### COLLECTED MATERIAL ###

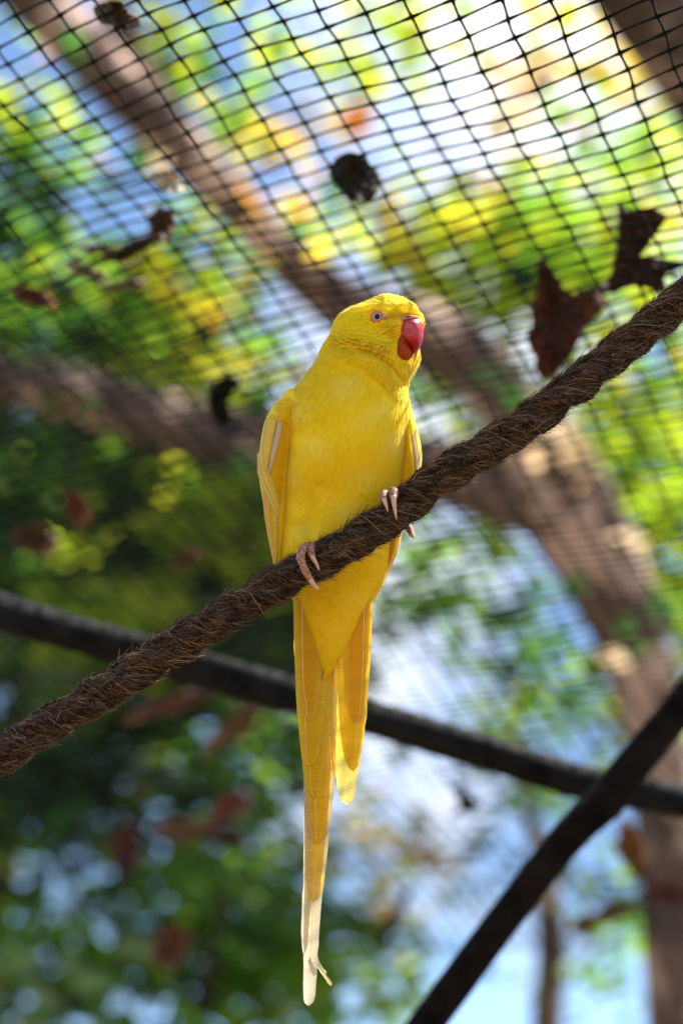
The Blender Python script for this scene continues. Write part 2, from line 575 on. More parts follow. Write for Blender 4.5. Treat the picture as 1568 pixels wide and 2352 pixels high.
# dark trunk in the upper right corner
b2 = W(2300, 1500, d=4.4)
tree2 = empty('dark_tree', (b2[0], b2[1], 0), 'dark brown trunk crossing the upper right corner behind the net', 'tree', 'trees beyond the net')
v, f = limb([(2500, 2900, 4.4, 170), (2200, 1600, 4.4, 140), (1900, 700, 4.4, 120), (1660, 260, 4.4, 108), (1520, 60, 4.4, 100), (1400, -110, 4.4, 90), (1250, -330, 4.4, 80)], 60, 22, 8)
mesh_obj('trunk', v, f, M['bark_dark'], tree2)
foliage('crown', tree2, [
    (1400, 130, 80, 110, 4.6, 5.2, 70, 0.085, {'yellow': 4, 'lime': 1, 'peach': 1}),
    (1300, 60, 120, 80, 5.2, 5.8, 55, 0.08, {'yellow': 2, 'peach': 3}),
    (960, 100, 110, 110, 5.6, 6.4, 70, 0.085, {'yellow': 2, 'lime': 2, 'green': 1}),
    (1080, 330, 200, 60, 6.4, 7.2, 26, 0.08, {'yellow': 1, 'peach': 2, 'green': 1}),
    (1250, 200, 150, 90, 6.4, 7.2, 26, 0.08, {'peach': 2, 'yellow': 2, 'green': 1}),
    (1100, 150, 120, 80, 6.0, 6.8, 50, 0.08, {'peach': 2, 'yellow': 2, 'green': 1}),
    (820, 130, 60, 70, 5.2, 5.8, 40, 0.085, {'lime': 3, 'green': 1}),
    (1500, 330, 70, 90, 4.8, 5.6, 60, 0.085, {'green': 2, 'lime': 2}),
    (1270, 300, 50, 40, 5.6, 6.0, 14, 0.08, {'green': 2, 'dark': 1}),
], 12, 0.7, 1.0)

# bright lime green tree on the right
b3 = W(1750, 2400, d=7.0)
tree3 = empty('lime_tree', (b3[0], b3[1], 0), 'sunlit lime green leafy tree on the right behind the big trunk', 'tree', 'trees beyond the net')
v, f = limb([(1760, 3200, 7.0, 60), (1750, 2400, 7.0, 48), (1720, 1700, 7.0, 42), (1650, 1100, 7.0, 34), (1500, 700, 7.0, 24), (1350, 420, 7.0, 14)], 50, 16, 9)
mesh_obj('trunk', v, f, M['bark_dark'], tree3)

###

● **GIVEN TASK**:
Copy nothing but the lines from the top of the material through the line holding "12, 0.7, 1.0)", exactly as written; omit pictures.

● **FINAL RESULT**:
The Blender Python script for this scene continues. Write part 2, from line 575 on. More parts follow. Write for Blender 4.5. Treat the picture as 1568 pixels wide and 2352 pixels high.
# dark trunk in the upper right corner
b2 = W(2300, 1500, d=4.4)
tree2 = empty('dark_tree', (b2[0], b2[1], 0), 'dark brown trunk crossing the upper right corner behind the net', 'tree', 'trees beyond the net')
v, f = limb([(2500, 2900, 4.4, 170), (2200, 1600, 4.4, 140), (1900, 700, 4.4, 120), (1660, 260, 4.4, 108), (1520, 60, 4.4, 100), (1400, -110, 4.4, 90), (1250, -330, 4.4, 80)], 60, 22, 8)
mesh_obj('trunk', v, f, M['bark_dark'], tree2)
foliage('crown', tree2, [
    (1400, 130, 80, 110, 4.6, 5.2, 70, 0.085, {'yellow': 4, 'lime': 1, 'peach': 1}),
    (1300, 60, 120, 80, 5.2, 5.8, 55, 0.08, {'yellow': 2, 'peach': 3}),
    (960, 100, 110, 110, 5.6, 6.4, 70, 0.085, {'yellow': 2, 'lime': 2, 'green': 1}),
    (1080, 330, 200, 60, 6.4, 7.2, 26, 0.08, {'yellow': 1, 'peach': 2, 'green': 1}),
    (1250, 200, 150, 90, 6.4, 7.2, 26, 0.08, {'peach': 2, 'yellow': 2, 'green': 1}),
    (1100, 150, 120, 80, 6.0, 6.8, 50, 0.08, {'peach': 2, 'yellow': 2, 'green': 1}),
    (820, 130, 60, 70, 5.2, 5.8, 40, 0.085, {'lime': 3, 'green': 1}),
    (1500, 330, 70, 90, 4.8, 5.6, 60, 0.085, {'green': 2, 'lime': 2}),
    (1270, 300, 50, 40, 5.6, 6.0, 14, 0.08, {'green': 2, 'dark': 1}),
], 12, 0.7, 1.0)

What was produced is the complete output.